SET TASK ::
Repeat only the lines below that run from the line with "Write a Blender" to the line with "return tuple(((v/255)/12.92 if", ends included; skip every picture.

☆ ☆ ☆ ☆ ☆ ☆ ☆

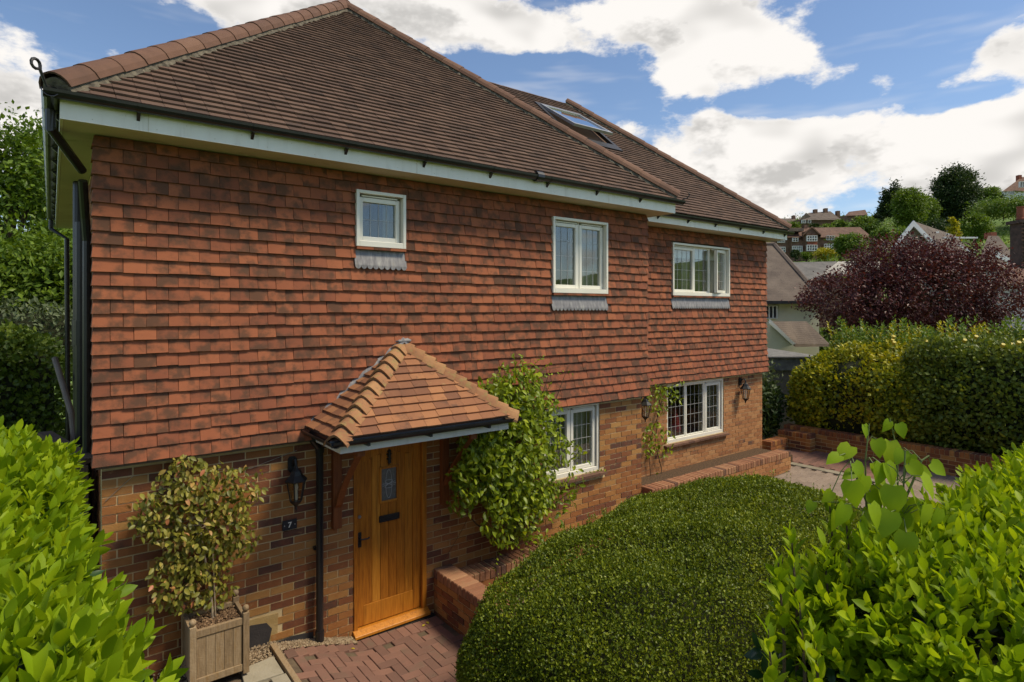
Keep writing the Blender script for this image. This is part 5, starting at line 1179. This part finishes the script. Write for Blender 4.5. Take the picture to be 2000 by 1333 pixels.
# ------------------------------------------------------------------ trees
def tree(name, label, base, h, crowns, nleaf, lsize, mat, trunk_r=.25, cat_='tree', group=None, clump=.45, bark=None, fill=.5, aniso=.6):
    """tapered trunk with limbs into each crown lobe; foliage in clumps with gaps between them. crowns: (dx,dy,z,rx,ry,rz)"""
    base = Vector(base); r = empty(name, base, label, cat_, group); m = MB()
    zc = sum(c[2] for c in crowns) / len(crowns)
    m.tube([base - Vector((0, 0, .4)), base + Vector((jit(.1), jit(.1), zc * .45)), base + Vector((jit(.2), jit(.2), zc)), base + Vector((jit(.2), jit(.2), h * .92))], [trunk_r, trunk_r * .75, trunk_r * .5, trunk_r * .1], 9)
    for c in crowns:
        for k in range(3):
            t_ = base + Vector((c[0] + jit(c[3] * .5), c[1] + jit(c[4] * .5), c[2] + jit(c[5] * .5))); s = base + Vector((0, 0, zc * random.uniform(.35, .8)))
            m.tube([s, s.lerp(t_, .5) + Vector((0, 0, -.05 * h * random.random())), t_], [trunk_r * .35, trunk_r * .22, trunk_r * .06], 6)
    m.build('trunk', bark or TWIG, r)
    vol = np.array([c[3] * c[4] * c[5] for c in crowns]) ** .7; vol /= vol.sum(); Pp = []; Nn = []
    ncl = max(12, int(nleaf / 55))
    for c, v in zip(crowns, vol):
        k = max(3, int(ncl * v)); q = unit(rnd(k)) * (RNG.random(k) ** .33 * .55 + .45)[:, None]
        cc = np.array(base) + np.array(c[:3]) + q * np.array(c[3:6]); per = int(nleaf * v / k) + 1
        off = rnd(k * per, 1.) * np.array([1, 1, aniso]) * clump * RNG.uniform(.6, 1.3, k).repeat(per)[:, None]
        Pp.append(cc.repeat(per, 0) + off); Nn.append(q.repeat(per, 0) * .6 + off * .5)
    P = np.concatenate(Pp); Nn = np.concatenate(Nn); n = len(P)
    leaf_mass('crown', frames(P, Nn + rnd(n, .7) + np.array([[0, 0, -.1]]), np.array([[0, 0, .7]]) + Nn * .5 + rnd(n, .5), RNG.uniform(.6, 1.4, n) * lsize), TINY, mat, r, True); return r
def tpx(px, pyb, pyt, wpx, d, dz=0):
    b = at(px, pyb, d); return b, (pyb - pyt) / F * d, wpx / F * d
# purple plum beside the hedge
b, h, w_ = tpx(1790, 760, 470, 430, 21.5)
tree('purple_tree', 'spreading purple-leaved plum tree behind the hedges', b, h, [(-2.4, .9, h * .62, 2.0, 1.8, .95), (0, 0, h * .66, 2.8, 2.2, 1.4), (2.0, -1.0, h * .66, 2.1, 1.8, 1.3), (-.8, .4, h * .86, 1.9, 1.5, .75), (1.3, -.6, h * .88, 1.6, 1.4, .65), (.9, -.4, h * .38, 2.6, 1.8, 1.0), (-1.6, .6, h * .42, 1.7, 1.4, .8)], 64000, .105, L_PLUM, .24, clump=.18, aniso=.8)
# trees behind the house on the left
for (px, pyb, pyt, wpx, d, mt, lab, nl) in ((20, 690, 235, 170, 19, L_TREE, 'tall green tree at the left edge behind the beech hedge', 15000), (108, 690, 235, 90, 23, L_TREE, 'leafy green tree close behind the left gutter', 12000), (60, 690, 470, 190, 17, L_TREE, 'spreading tree low behind the beech hedge', 15000)):
    b, h, w_ = tpx(px, pyb, pyt, wpx, d)
    tree('garden_tree', lab, b, h, [(0, 0, h * .55, w_ * .5, w_ * .5, h * .28), (-w_ * .25, .3, h * .75, w_ * .32, w_ * .3, h * .17), (w_ * .2, -.3, h * .8, w_ * .28, w_ * .3, h * .16), (jit(.5), 0, h * .93, w_ * .16, w_ * .16, h * .09), (w_ * .2, .2, h * .3, w_ * .4, w_ * .4, h * .18)], nl, .17, mt, .2, clump=.42, group='trees behind the left of the house')
hedge('grey_leaf_shrub', 'pale grey-green shrub above the beech hedge on the left', *(lambda b: (b.x - 1.6, b.x + 1.7, b.y - .8, b.y + .8, 1.5, b.z + .0))(at(40, 600, 15.5)), 5000, .12, L_GREYG, .12, .5, cat_='shrub', lum_=.2)

# ------------------------------------------------------------------ neighbours and hillside
FWv = FW.copy()
def pt_(px, py, d, off=0): return at(px, py, d + off)
def pbox(m, px0, px1, py0, py1, d, D, off=0):
    f = [pt_(px, py, d, off) for px, py in ((px0, py0), (px1, py0), (px0, py1), (px1, py1))]; bk = [p + FWv * D for p in f]
    return m.hexa([f[0], f[1], bk[0], bk[1], f[2], f[3], bk[2], bk[3]])
CREAM = pm('cream_render', [(.3, (.62, .56, .41)), (.7, (.70, .64, .49))], .9, 0, 1.5, bump=(20, .4))
PEBBLE = pm('pebbledash', [(.3, (.13, .105, .09)), (.5, (.2, .165, .14)), (.7, (.28, .235, .2))], .9, 0, 60, bump=(60, .8))
CONC = pm('flat_roof_felt', [(.3, (.12, .115, .11)), (.7, (.22, .21, .19))], .9, 0, 5, patch=((.36, .33, .28), 9, .56, .7, .6), bump=(30, .5))
def roofmat(name, c0, c1):
    m_, t = nodemat(name); geo = t.new('ShaderNodeNewGeometry'); nz = t.noise(geo.outputs['Position'], 1.3, 6); c = t.ramp(nz, [(.35, c0), (.68, c1)])
    c = t.mix(t.m('MULTIPLY', t.sm(t.noise(geo.outputs['Position'], 9, 3), .55, .7), .4), c, (.05, .04, .032))
    sz = t.new('ShaderNodeSeparateXYZ'); t.put(sz.inputs[0], geo.outputs['Position']); wv = t.m('FRACT', t.m('MULTIPLY', sz.outputs[2], 13.))
    bn = t.new('ShaderNodeBump'); bn.inputs['Strength'].default_value = .8; bn.inputs['Distance'].default_value = .02; t.put(bn.inputs['Height'], t.m('SUBTRACT', 1., wv))
    b = t.new('ShaderNodeBsdfPrincipled'); t.put(b.inputs['Base Color'], c); b.inputs['Roughness'].default_value = .9; t.l.new(bn.outputs[0], b.inputs['Normal']); finish(t, b.outputs[0]); return m_
FROOF = roofmat('old_roof_tiles', (.085, .062, .048), (.15, .115, .088)); FROOFR = roofmat('red_brown_roof', (.10, .05, .032), (.17, .095, .06)); SLATE = roofmat('grey_roof', (.10, .095, .085), (.17, .155, .14))
FBRICK = pm('far_brick', [(.3, (.13, .075, .05)), (.7, (.22, .13, .085))], .9, 0, 3, patch=((.3, .2, .12), 1, .55, .7, .4), bump=(30, .3)); FREDB = pm('far_red_tile', [(.3, (.22, .07, .04)), (.7, (.30, .10, .06))], .9, 0, 3, bump=None)
FPANE = glassm('far_glass', .3, (.1, .1, .1)); FWHITE = pm('far_white', [(.3, (.70, .69, .66)), (.7, (.78, .77, .75))], .6, 0, 1, bump=None); DKROOM = pm('dark_opening', [(.3, (.02, .02, .022)), (.7, (.035, .035, .038))], .4, 0, 1, bump=None, spec=.5)
def fwin(par, px0, px1, py0, py1, d, nc=3, nr=2, off=0):
    """far window: white frame with bars, dark panes set back"""
    m = MB(); t = .12 * (px1 - px0) / nc; th = d * .0035; bw = max(.5, (px1 - px0) * .05)
    m2 = MB(); pbox(m2, px0, px1, py0, py1, d, th * .4, off - th * .2)
    ww = (px1 - px0) / nc; hh = (py0 - py1) / nr
    for k in range(nc + 1): xx = px0 + ww * k; pbox(m, xx - bw / 2, xx + bw / 2, py0 + bw / 2, py1 - bw / 2, d, th, off - th * 1.2)
    for k in range(nr + 1): yy = py0 - hh * k; pbox(m, px0, px1, yy + bw / 2, yy - bw / 2, d, th * .9, off - th * 1.15)
    o = m.build('window', FWHITE, par); m2.build('pane', DKROOM, o); return o
def poly(m, *pts): m.add([Vector(p) for p in pts], [tuple(range(len(pts)))]); return m
def slabroof(m, pts, th=.12): return m.prism([Vector(p) for p in pts], (0, 0, -th))

# garage with flat roof beyond the hedge
gr = empty('garage', at(1545, 800, 15.4), 'pebbledashed flat-roofed garage beside the golden hedge', 'garage')
m = MB(); pbox(m, 1470, 1600, 900, 724, 15.4, 5.0); m.build('wall', PEBBLE, gr)
m = MB(); pbox(m, 1466, 1606, 724, 700, 15.3, 5.2); m.build('fascia', CONC, gr)
m = MB(); pbox(m, 1462, 1610, 699.6, 697, 15.2, 5.4); m.build('roof', CONC, gr)

# cream neighbour
D_ = 27.; hs = empty('cream_house', at(1500, 760, D_), 'cream rendered house with brown hipped roof right of the tile-hung wing', 'house')
m = MB(); pbox(m, 1380, 1600, 800, 592, D_, 7.); m.build('wall', CREAM, hs)
a, b, c, d = pt_(1370, 592, D_, -.4), pt_(1612, 592, D_, -.4), pt_(1612, 592, D_, 7.4), pt_(1370, 592, D_, 7.4); e, f = pt_(1440, 478, D_, 3.5), pt_(1512, 478, D_, 3.5)
m = MB(); poly(m, a, b, f, e); poly(m, b, c, f); poly(m, c, d, e, f); poly(m, d, a, e); poly(m, a, d, c, b); m.build('roof', FROOF, hs)
m = MB(); m.tube([b, f], .12, 6); m.tube([e, f], .12, 6); m.build('ridge', FROOF, hs)
m = MB(); pbox(m, 1372, 1610, 594, 588, D_, .12, -.5); m.build('gutter', DKMETAL, hs)
m = MB(); pbox(m, 1511, 1530, 520, 497, D_, .9, 3.0); m.build('chimney', FWHITE, hs); m = MB(); pbox(m, 1508, 1533, 497, 494, D_, 1.1, 2.9); m.build('chimney_cap', CREAM, hs)
for px in (1514, 1518, 1522): m = MB(); c_ = pt_(px, 494, D_, 3.4); m.lathe(c_, [(.1, 0), (.12, .05), (.09, .22), (.11, .24)], 8); m.build('chimney_pot', FREDB, hs)
fwin(hs, 1488, 1518, 622, 598, D_, 4, 1)
m = MB(); pbox(m, 1440, 1508, 800, 690, D_ - 3.2, 3.2); poly(m, pt_(1500, 690, D_ - 3.2), pt_(1553, 672, D_ - 3.2), pt_(1506, 626, D_ - 3.2)); m.build('lean_to_wall', CREAM, hs)
m = MB(); slabroof(m, [pt_(1506, 628, D_ - 3.3), pt_(1553, 672, D_ - 3.3), pt_(1620, 672, D_ - 3.3, 2.5), pt_(1575, 628, D_ - 3.3, 2.5)]); m.build('lean_to_roof', FROOF, hs)
m = MB(); m.prism([pt_(1504, 624, D_ - 3.4), pt_(1554, 672, D_ - 3.4), pt_(1548, 674, D_ - 3.4), pt_(1503, 632, D_ - 3.4)], FWv * .08); m.build('barge_board', FWHITE, hs)

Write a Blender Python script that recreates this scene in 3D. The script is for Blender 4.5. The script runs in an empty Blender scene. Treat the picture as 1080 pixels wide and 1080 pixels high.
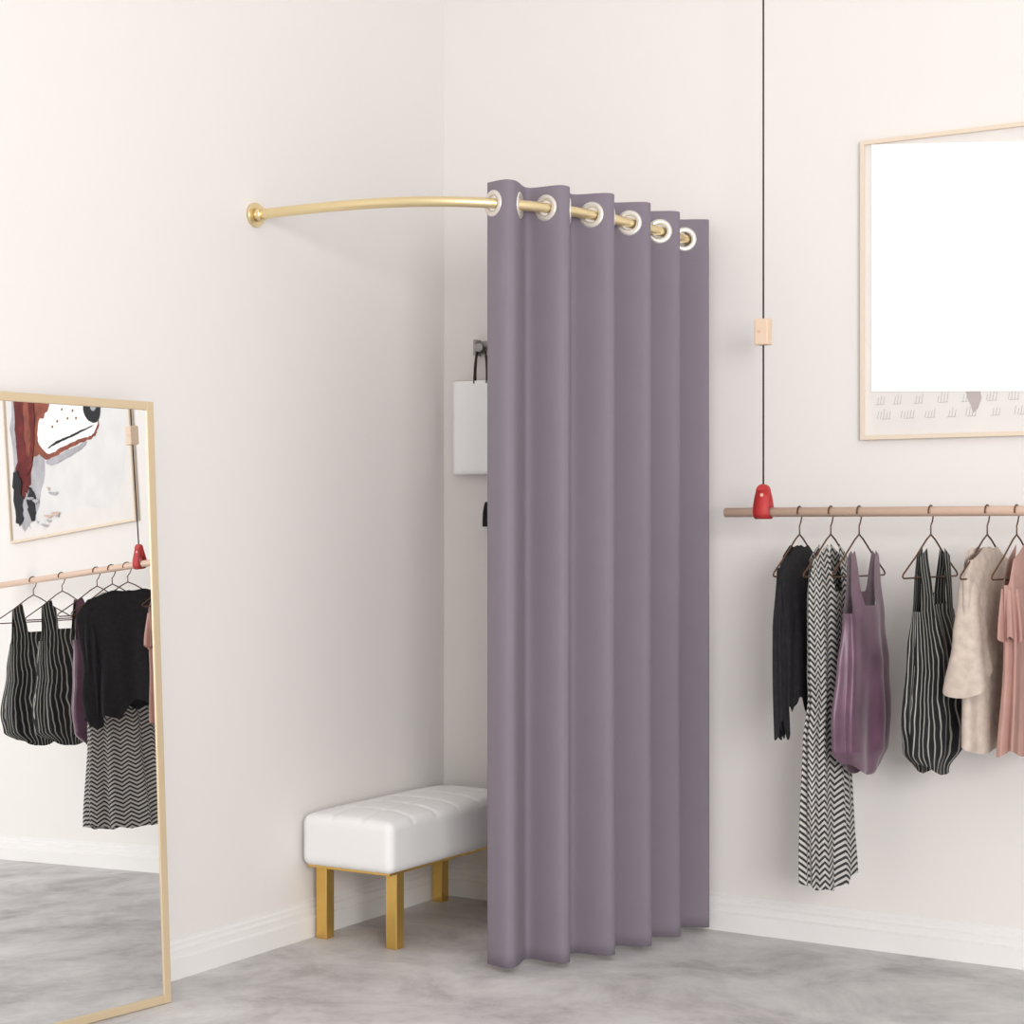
import bpy, bmesh, math, random
from mathutils import Vector, Matrix
random.seed(4)
sc = bpy.context.scene
sc.view_settings.view_transform = 'Standard'

# ---------------------------------------------------------------- helpers
def lin(c):
    return tuple(((v/255)/12.92 if v/255 <= .04045 else ((v/255+.055)/1.055)**2.4) for v in c) + (1,)

def mat(name, rgb, rough=.6, metal=0., bump=0., bscale=200., var=0., vscale=3., sheen=0., spec=.5):
    m = bpy.data.materials.new(name); m.use_nodes = True
    nt = m.node_tree; p = nt.nodes['Principled BSDF']
    p.inputs['Base Color'].default_value = lin(rgb)
    p.inputs['Roughness'].default_value = rough
    p.inputs['Metallic'].default_value = metal
    p.inputs['Specular IOR Level'].default_value = spec
    if sheen: p.inputs['Sheen Weight'].default_value = sheen
    tc = nt.nodes.new('ShaderNodeTexCoord')
    if var:
        n = nt.nodes.new('ShaderNodeTexNoise'); n.inputs['Scale'].default_value = vscale
        n.inputs['Detail'].default_value = 5
        nt.links.new(tc.outputs['Object'], n.inputs['Vector'])
        r = nt.nodes.new('ShaderNodeValToRGB')
        r.color_ramp.elements[0].position = .3; r.color_ramp.elements[1].position = .7
        c = lin(rgb)
        r.color_ramp.elements[0].color = tuple(x*(1-var) for x in c[:3])+(1,)
        r.color_ramp.elements[1].color = tuple(min(1, x*(1+var)) for x in c[:3])+(1,)
        nt.links.new(n.outputs['Fac'], r.inputs['Fac'])
        nt.links.new(r.outputs['Color'], p.inputs['Base Color'])
    if bump:
        n = nt.nodes.new('ShaderNodeTexNoise'); n.inputs['Scale'].default_value = bscale
        n.inputs['Detail'].default_value = 3
        nt.links.new(tc.outputs['Object'], n.inputs['Vector'])
        b = nt.nodes.new('ShaderNodeBump'); b.inputs['Strength'].default_value = bump
        b.inputs['Distance'].default_value = .002
        nt.links.new(n.outputs['Fac'], b.inputs['Height'])
        nt.links.new(b.outputs['Normal'], p.inputs['Normal'])
    return m

def mesh(name, verts, faces, material, parent=None, smooth=False, uvs=None):
    me = bpy.data.meshes.new(name); me.from_pydata([tuple(v) for v in verts], [], faces)
    me.update()
    if uvs:
        ul = me.uv_layers.new(name='UVMap')
        for l in me.loops: ul.data[l.index].uv = uvs[l.vertex_index]
    o = bpy.data.objects.new(name, me); sc.collection.objects.link(o)
    if material: me.materials.append(material)
    if smooth:
        for p in me.polygons: p.use_smooth = True
    if parent: o.parent = parent
    return o

def empty(name, loc=(0, 0, 0)):
    o = bpy.data.objects.new(name, None); o.empty_display_size = .1
    sc.collection.objects.link(o); return o

def box(name, lo, hi, material, parent=None, bev=0., M=None):
    x0, y0, z0 = lo; x1, y1, z1 = hi
    v = [Vector(p) for p in [(x0,y0,z0),(x1,y0,z0),(x1,y1,z0),(x0,y1,z0),(x0,y0,z1),(x1,y0,z1),(x1,y1,z1),(x0,y1,z1)]]
    if M is not None: v = [M @ p for p in v]
    f = [(0,3,2,1),(4,5,6,7),(0,1,5,4),(1,2,6,5),(2,3,7,6),(3,0,4,7)]
    o = mesh(name, v, f, material, parent)
    if bev:
        b = o.modifiers.new('bevel', 'BEVEL'); b.width = bev; b.segments = 3; b.limit_method = 'ANGLE'
    return o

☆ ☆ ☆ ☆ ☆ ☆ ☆

WRITTEN RESPONSE ::
Write a Blender Python script that recreates this scene in 3D. The script is for Blender 4.5. The script runs in an empty Blender scene. Treat the picture as 1080 pixels wide and 1080 pixels high.
import bpy, bmesh, math, random
from mathutils import Vector, Matrix
random.seed(4)
sc = bpy.context.scene
sc.view_settings.view_transform = 'Standard'

# ---------------------------------------------------------------- helpers
def lin(c):
    return tuple(((v/255)/12.92 if v/255 <= .04045 else ((v/255+.055)/1.055)**2.4) for v in c) + (1,)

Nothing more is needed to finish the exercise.